### WHAT IS BEING ASKED
Transcribe the listing below from its opening line up to and including the line that contains "return V, np.arange(4*n).reshape(-1, 4)"; reproduce nothing else.

---+---

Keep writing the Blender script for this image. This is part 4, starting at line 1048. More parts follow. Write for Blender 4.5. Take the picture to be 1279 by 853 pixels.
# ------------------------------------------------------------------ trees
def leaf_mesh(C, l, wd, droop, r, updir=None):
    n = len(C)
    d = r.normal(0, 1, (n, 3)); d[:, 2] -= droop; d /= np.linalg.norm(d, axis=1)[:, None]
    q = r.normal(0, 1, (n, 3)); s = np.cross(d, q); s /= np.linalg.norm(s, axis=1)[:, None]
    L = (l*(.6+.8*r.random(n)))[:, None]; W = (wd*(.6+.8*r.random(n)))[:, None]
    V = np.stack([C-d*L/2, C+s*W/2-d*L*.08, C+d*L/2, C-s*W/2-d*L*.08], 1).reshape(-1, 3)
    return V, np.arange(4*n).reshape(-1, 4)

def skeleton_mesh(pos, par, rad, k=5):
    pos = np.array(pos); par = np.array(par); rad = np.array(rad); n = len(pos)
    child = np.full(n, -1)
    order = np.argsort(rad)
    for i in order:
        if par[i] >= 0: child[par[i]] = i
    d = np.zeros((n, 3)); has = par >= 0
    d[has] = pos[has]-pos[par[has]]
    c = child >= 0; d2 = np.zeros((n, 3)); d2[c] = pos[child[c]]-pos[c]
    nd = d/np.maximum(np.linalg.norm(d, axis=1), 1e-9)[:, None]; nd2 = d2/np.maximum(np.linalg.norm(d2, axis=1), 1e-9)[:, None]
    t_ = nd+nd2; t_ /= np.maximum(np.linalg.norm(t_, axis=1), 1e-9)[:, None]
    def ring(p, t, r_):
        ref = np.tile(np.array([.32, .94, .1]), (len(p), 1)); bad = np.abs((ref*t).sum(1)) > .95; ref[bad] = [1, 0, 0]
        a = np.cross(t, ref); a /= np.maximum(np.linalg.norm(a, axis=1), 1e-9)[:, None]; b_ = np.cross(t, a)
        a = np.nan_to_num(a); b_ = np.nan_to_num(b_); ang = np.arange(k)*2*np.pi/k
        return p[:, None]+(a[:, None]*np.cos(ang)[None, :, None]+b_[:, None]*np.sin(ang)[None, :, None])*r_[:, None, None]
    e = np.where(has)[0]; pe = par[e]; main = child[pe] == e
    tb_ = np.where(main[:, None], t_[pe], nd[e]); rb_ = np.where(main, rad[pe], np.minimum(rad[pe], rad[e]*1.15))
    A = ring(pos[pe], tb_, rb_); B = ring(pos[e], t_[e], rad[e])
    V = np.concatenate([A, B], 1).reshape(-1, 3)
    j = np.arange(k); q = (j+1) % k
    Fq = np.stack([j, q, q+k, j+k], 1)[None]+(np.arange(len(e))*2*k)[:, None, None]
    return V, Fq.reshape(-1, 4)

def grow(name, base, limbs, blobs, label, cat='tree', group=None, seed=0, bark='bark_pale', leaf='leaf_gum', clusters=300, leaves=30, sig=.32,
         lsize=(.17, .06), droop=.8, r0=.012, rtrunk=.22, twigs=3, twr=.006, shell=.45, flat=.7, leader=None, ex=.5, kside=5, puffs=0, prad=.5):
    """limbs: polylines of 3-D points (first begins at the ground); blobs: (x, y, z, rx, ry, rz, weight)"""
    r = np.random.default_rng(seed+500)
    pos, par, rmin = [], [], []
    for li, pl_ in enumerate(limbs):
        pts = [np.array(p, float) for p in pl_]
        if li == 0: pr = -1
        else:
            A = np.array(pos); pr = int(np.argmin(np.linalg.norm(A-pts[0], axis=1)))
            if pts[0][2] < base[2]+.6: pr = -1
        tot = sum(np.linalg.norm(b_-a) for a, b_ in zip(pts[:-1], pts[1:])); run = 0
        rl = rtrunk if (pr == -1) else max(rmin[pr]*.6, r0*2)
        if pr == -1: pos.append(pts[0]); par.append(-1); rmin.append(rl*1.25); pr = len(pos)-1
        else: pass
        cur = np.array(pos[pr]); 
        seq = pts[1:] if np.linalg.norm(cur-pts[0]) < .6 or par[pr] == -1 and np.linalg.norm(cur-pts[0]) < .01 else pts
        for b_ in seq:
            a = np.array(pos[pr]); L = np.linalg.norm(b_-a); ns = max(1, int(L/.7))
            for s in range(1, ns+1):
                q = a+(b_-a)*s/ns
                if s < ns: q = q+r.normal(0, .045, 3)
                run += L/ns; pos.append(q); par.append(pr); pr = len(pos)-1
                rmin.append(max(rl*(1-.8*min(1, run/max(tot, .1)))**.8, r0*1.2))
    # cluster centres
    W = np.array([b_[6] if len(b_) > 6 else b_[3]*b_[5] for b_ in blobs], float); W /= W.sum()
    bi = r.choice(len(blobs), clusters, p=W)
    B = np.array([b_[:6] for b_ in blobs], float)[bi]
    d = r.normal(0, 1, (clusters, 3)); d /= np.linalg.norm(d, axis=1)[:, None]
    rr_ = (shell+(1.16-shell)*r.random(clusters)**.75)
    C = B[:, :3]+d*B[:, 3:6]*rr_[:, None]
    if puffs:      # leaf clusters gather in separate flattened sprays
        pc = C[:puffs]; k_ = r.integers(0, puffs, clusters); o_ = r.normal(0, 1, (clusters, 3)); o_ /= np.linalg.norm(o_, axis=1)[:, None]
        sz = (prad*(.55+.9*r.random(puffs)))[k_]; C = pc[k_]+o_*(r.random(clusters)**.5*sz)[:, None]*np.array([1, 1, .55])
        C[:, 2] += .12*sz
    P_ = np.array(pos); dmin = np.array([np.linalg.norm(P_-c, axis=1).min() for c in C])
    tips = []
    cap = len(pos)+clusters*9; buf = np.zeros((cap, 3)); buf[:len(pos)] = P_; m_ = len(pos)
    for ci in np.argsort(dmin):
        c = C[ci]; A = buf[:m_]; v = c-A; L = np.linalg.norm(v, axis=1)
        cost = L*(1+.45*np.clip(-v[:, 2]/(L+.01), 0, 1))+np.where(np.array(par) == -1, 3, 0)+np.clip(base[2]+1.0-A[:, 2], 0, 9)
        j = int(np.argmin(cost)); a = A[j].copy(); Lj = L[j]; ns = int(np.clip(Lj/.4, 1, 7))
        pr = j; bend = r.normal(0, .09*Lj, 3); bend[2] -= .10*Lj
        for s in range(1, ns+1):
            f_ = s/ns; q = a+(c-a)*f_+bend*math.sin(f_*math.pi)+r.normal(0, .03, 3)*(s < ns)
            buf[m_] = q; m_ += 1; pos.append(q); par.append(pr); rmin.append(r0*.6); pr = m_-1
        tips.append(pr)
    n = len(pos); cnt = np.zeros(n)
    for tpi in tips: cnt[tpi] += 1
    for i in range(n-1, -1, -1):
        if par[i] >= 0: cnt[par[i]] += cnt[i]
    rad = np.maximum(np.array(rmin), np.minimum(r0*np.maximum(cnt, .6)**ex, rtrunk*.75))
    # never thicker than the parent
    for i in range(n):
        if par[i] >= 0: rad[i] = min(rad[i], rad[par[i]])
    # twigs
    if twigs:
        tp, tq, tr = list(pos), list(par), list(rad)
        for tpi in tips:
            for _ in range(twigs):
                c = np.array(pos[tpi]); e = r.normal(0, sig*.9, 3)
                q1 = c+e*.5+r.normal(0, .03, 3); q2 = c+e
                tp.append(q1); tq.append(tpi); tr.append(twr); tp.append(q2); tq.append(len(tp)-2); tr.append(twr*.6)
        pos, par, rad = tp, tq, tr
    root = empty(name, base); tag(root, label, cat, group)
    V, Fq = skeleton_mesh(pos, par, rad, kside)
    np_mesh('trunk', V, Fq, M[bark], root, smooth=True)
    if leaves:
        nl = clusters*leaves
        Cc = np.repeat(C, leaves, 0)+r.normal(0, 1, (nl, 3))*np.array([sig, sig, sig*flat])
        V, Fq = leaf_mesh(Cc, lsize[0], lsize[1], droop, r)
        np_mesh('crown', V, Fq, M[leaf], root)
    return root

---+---

### EXPECTED ANSWER
Keep writing the Blender script for this image. This is part 4, starting at line 1048. More parts follow. Write for Blender 4.5. Take the picture to be 1279 by 853 pixels.
# ------------------------------------------------------------------ trees
def leaf_mesh(C, l, wd, droop, r, updir=None):
    n = len(C)
    d = r.normal(0, 1, (n, 3)); d[:, 2] -= droop; d /= np.linalg.norm(d, axis=1)[:, None]
    q = r.normal(0, 1, (n, 3)); s = np.cross(d, q); s /= np.linalg.norm(s, axis=1)[:, None]
    L = (l*(.6+.8*r.random(n)))[:, None]; W = (wd*(.6+.8*r.random(n)))[:, None]
    V = np.stack([C-d*L/2, C+s*W/2-d*L*.08, C+d*L/2, C-s*W/2-d*L*.08], 1).reshape(-1, 3)
    return V, np.arange(4*n).reshape(-1, 4)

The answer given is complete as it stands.